Luger had only praise for Jones. "He was asked to do two very difficult jobs at the same time, and he did them extremely well," he said.
But Luger said in an interview with The Associated Press that he prepared himself to assume the job by seeking out the opinions of law enforcement leaders from across Minnesota, and a wide variety of other people, who helped inform his vision for the office.
Luger, 54, served as an assistant U.S. attorney in New York and Minnesota from 1989 to 1995 before going into private practice. He said his plan for a renewed emphasis on human trafficking is one initiative that came from his dialogue with law enforcement.
"There's a real role for the federal government to play and for federal prosecutors to play in combatting both labor trafficking and sex trafficking in Minnesota," he said.
And as cheap, high-purity heroin increasingly flows into the state, Luger said, his office will work closely with local prosecutors to try to prevent it from becoming as bad a problem in Minnesota as it has been elsewhere.
"Unfortunately, what we learned from other areas of the country is that once it really takes hold it's very hard to uproot," he said.
Another priority will be investment fraud, he said, saying he will focus on "these run-of-the-mill investment advisers who defraud 20, 30 people at a time out of their life savings by promising to invest their money wisely and then they essentially spend it on themselves."
He said it's rampant in Minnesota and heartbreaking to investigate.
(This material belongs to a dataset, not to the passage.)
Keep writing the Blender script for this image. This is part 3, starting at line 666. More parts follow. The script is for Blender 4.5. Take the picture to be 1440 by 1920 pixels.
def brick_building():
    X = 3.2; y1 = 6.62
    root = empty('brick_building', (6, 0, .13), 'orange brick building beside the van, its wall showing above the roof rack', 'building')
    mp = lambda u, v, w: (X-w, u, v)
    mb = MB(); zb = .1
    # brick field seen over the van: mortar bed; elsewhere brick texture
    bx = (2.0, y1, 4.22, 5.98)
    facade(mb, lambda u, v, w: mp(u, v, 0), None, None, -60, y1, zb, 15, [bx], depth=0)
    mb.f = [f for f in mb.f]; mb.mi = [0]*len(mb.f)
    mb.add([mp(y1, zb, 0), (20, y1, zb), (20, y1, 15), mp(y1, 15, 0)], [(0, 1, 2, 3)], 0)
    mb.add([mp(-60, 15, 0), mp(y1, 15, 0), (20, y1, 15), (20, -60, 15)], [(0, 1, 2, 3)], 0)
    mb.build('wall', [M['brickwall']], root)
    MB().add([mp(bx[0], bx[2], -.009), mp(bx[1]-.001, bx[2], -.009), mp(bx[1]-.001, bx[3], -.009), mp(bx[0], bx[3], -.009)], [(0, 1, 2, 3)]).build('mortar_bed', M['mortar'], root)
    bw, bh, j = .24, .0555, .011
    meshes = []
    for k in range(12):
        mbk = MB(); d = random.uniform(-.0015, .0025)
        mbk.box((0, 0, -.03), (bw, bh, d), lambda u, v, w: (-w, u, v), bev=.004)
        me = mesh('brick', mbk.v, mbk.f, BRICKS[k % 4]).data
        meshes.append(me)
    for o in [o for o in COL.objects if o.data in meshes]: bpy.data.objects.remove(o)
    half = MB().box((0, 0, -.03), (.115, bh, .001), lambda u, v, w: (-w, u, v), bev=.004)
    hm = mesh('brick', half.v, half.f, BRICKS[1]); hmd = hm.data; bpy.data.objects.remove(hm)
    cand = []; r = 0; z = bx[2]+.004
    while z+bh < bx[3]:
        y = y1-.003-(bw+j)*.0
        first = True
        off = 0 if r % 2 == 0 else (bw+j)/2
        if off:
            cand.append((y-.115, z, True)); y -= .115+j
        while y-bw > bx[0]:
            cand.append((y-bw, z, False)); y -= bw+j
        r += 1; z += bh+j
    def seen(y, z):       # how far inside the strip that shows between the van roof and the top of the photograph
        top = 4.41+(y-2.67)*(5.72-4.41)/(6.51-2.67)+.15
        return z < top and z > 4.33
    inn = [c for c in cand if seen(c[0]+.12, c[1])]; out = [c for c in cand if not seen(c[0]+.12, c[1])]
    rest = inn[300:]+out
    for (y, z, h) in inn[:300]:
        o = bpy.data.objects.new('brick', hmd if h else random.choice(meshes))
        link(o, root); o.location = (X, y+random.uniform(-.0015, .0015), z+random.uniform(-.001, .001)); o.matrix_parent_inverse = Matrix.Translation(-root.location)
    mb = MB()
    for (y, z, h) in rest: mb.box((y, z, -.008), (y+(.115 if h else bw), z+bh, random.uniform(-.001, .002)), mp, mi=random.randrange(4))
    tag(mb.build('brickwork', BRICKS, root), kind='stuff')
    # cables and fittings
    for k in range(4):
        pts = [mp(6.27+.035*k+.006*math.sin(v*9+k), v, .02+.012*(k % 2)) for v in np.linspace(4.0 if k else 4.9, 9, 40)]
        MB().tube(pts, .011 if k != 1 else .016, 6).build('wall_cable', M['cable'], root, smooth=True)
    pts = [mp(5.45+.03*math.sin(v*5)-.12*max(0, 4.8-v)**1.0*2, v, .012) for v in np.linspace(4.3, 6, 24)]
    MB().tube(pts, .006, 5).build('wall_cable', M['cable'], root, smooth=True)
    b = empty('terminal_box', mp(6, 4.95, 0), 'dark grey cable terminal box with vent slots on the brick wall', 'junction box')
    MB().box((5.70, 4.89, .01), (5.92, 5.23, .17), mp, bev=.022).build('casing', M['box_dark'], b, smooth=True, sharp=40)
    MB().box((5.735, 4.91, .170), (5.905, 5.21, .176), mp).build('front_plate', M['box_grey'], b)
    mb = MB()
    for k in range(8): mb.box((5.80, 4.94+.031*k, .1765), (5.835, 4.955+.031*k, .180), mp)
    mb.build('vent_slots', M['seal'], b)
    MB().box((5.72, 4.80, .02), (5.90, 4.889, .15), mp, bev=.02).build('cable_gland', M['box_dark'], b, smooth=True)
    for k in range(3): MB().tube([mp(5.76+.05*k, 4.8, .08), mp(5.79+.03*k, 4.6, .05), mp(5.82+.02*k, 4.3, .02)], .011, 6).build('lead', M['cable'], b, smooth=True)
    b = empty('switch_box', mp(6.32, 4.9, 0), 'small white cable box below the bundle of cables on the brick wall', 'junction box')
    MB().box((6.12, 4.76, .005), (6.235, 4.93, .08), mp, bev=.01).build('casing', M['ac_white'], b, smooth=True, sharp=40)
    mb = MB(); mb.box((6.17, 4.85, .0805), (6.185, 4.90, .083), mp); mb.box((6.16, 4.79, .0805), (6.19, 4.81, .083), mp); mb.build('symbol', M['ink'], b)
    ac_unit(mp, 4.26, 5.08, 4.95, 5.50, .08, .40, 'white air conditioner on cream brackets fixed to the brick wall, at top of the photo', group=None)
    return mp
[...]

Quick prosecutions of these "con men in disguise" might not recover money that's already gone, he acknowledged, but it will send them to prison.
Luger also pledged to use the resources of his office "to combat violent crime wherever we find it." He said his prosecutors are working with local, state and federal anti-gang investigators, and he plans stepped up efforts against violent crime in Indian Country.
Identity theft is "quickly becoming the new wave of organized crime," he said. While it's time consuming and labor intensive to investigate organizations that traffic in stolen identity and bank account information, he said, his office will be dedicated to fighting them.
To advance those initiatives, Luger has assembled a mostly new leadership team and put veteran prosecutors in charge of his key priorities. For example, he said, the new chief of his criminal division, Tracy Perzel, has been an assistant county attorney, an assistant attorney general and an assistant U.S. attorney.
"She knows and understands how local, state and federal prosecutors can best work together, because she's done it," he said.
Luger said he plans to visit Duluth, St. Cloud and Rochester in the coming weeks and to travel to every Indian reservation in Minnesota "for a frank and fair dialogue about how this office can assist each community address their most serious criminal justice issues."
He said he also plans meetings with leaders from a number of ethnic and other communities "so that they know who I am, that they know what I stand for."